At the age of 43, Steve Kelley can finally cross ''run away with the circus'' off his childhood to-do list.

Kelley, of Cape Elizabeth, was plucked out of the audience Thursday night at the Cumberland County Civic Center during a performance of the Ringling Bros. and Barnum & Bailey circus.

A comic master of ceremonies with a French accent named Justin Case coerced Kelley into volunteering, made him stand on his head, almost rode over him on a unicycle, and then used him as a platform for a hand-stand.

The version of the 137-year-old ''Greatest Show On Earth'' that opened Thursday is called ''Boom A Ring'' and is touted as an interactive event. Kelley can certainly vouch for that.

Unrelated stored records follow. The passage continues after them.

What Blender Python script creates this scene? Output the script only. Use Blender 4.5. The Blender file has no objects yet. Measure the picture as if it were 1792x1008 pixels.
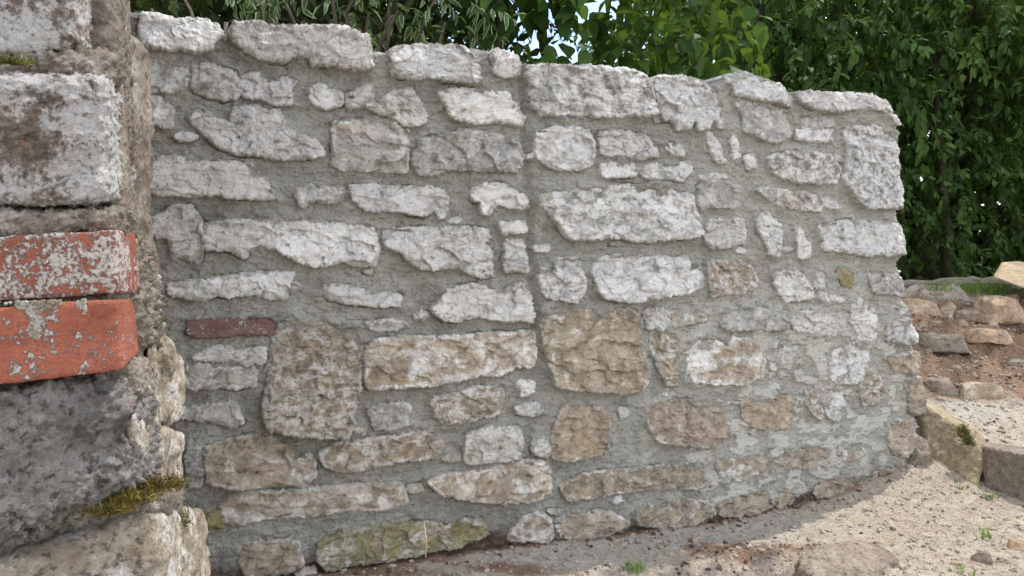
import bpy, math, random
import numpy as np
from mathutils import Vector, Matrix

R = math.radians
scene = bpy.context.scene
col = scene.collection

# ------------------------------------------------------------------ camera
F = 1294.0                      # focal length in photograph pixels (1792 wide)
PITCH = R(3.85)
CAM = np.array([0.0, 0.0, 1.03])
cd = bpy.data.cameras.new('camera')
cam = bpy.data.objects.new('camera', cd)
col.objects.link(cam)
cam.location = CAM
cam.rotation_euler = (R(90) - PITCH, 0, 0)
cd.sensor_width = 36
cd.lens = F / 1792 * 36
cd.clip_start = 0.02
cd.clip_end = 2000
scene.camera = cam

# ------------------------------------------------------------------ sky, sun
SUN_EL = R(60)
SUN_AZ = (0.79, 0.61)          # horizontal direction towards the sun
w = bpy.data.worlds.new('World')
scene.world = w
w.use_nodes = True
nt = w.node_tree
bg = nt.nodes['Background']
sky = nt.nodes.new('ShaderNodeTexSky')
sky.sky_type = 'NISHITA'
sky.sun_disc = False
sky.sun_elevation = SUN_EL
sky.sun_rotation = math.atan2(SUN_AZ[0], SUN_AZ[1])
tc = nt.nodes.new('ShaderNodeTexCoord')
cn = nt.nodes.new('ShaderNodeTexNoise')
cn.inputs['Scale'].default_value = 2.6
cn.inputs['Detail'].default_value = 8
nt.links.new(tc.outputs['Generated'], cn.inputs['Vector'])
cr = nt.nodes.new('ShaderNodeMapRange')
cr.inputs['From Min'].default_value = 0.44
cr.inputs['From Max'].default_value = 0.62
nt.links.new(cn.outputs['Fac'], cr.inputs['Value'])
mx = nt.nodes.new('ShaderNodeMix')
mx.data_type = 'RGBA'
mx.inputs['B'].default_value = (10.5, 10.3, 10.0, 1)
nt.links.new(cr.outputs['Result'], mx.inputs['Factor'])
nt.links.new(sky.outputs['Color'], mx.inputs['A'])
nt.links.new(mx.outputs['Result'], bg.inputs['Color'])
bg.inputs['Strength'].default_value = 0.15

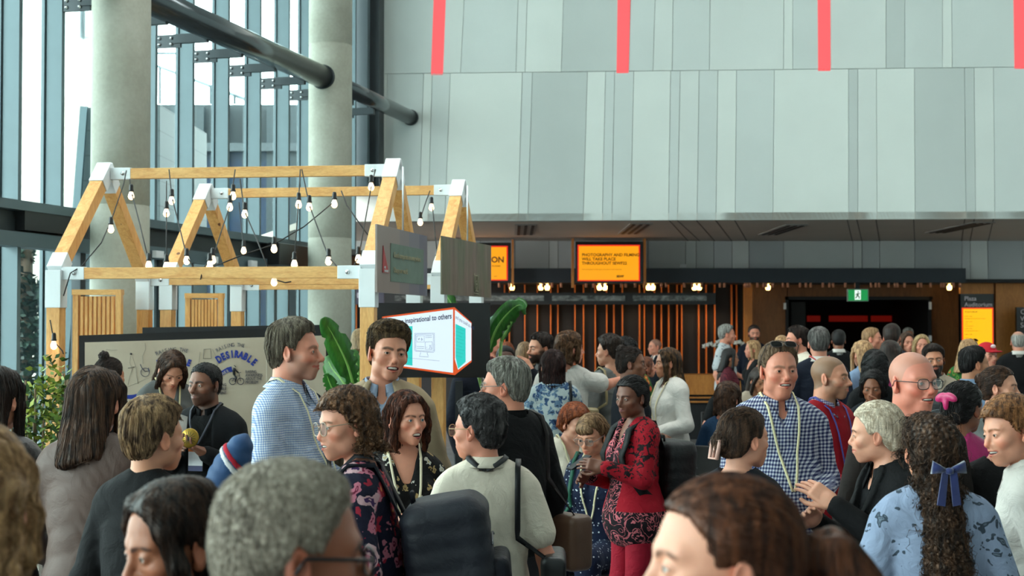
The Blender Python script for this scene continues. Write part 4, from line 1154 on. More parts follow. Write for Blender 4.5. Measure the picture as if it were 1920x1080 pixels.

''It was great, how often do you get a chance to be in the circus,'' said Kelley, who was at the show with his wife and three children. He added that having the French comic do a hand-stand on him wasn't as hard as it looked. ''He only weighs like a 140 pounds.''

The two-hour, one-ring show Thursday was fast-paced and a little nontraditional. There was no master of ceremonies, no announcing of the names of acts, and no old-fashioned clowns. Besides Case, who was the comic star of the show with his wisecracks and daredevil bicycle antics, there were only two other clown-like comedic performers.

And neither of them had heavy clown makeup or wild hair. Which is probably just as well, since so many children are afraid of clowns, including my five-year-old daughter. But she was delighted by the low-key clowning comics she saw Thursday.

The interactive theme of the show started an hour before the circus, at a 6 p.m. preshow held before all performances of ''Boom A Ring.'' People with tickets to the show were invited to step into the ring, try on costumes, pose for pictures with performers, watch snippets of acts and even try some circus equipment.

There was, for a instance, a low-slung trapeze that kids could swing on with the help of muscular male performers. Cassidy Brown, 8, of Portland, was one of the many children who waited in line to swing like a real ''girl on the flying trapeze.''

''Now I want to do those rings,'' Cassidy said, pointing to a pair of rings hanging about 20 feet above the circus floor.

Some of the more usual acts included Finnish archer Martti Peltonen putting on a bold crossbow demonstration. For his finale, he set up two banks of about 12 crossbows with targets attached to each. Then, he stood in the crossfire, shot at a target, and triggered a flurry of arrows that ended with one spearing an apple on his head.

There were cute animals, of course. Russian dog-trainer Diana Vedyashkina had her trained dachshunds jumping and dancing and pretending to sleep. Elephants stood up and posed, and left messes on the floor. Bengal tigers, who acted sometimes fierce and sometimes playful, were tamed by 22-year-old Vincenta Pages, who had a microphone and who was not afraid to use a whip.

There were also high-wire daredevils and aerialists, jugglers and acrobats. The show ended with the ''double wheel,'' a giant, spinning contraption with one man running in or on each wheel to make it go. As the wheels spun, the men jumping and danced and nearly fell, or seemed to, several times. The crowd gasped accordingly.

The show was divided into two acts, with a 15-minute intermission in the middle.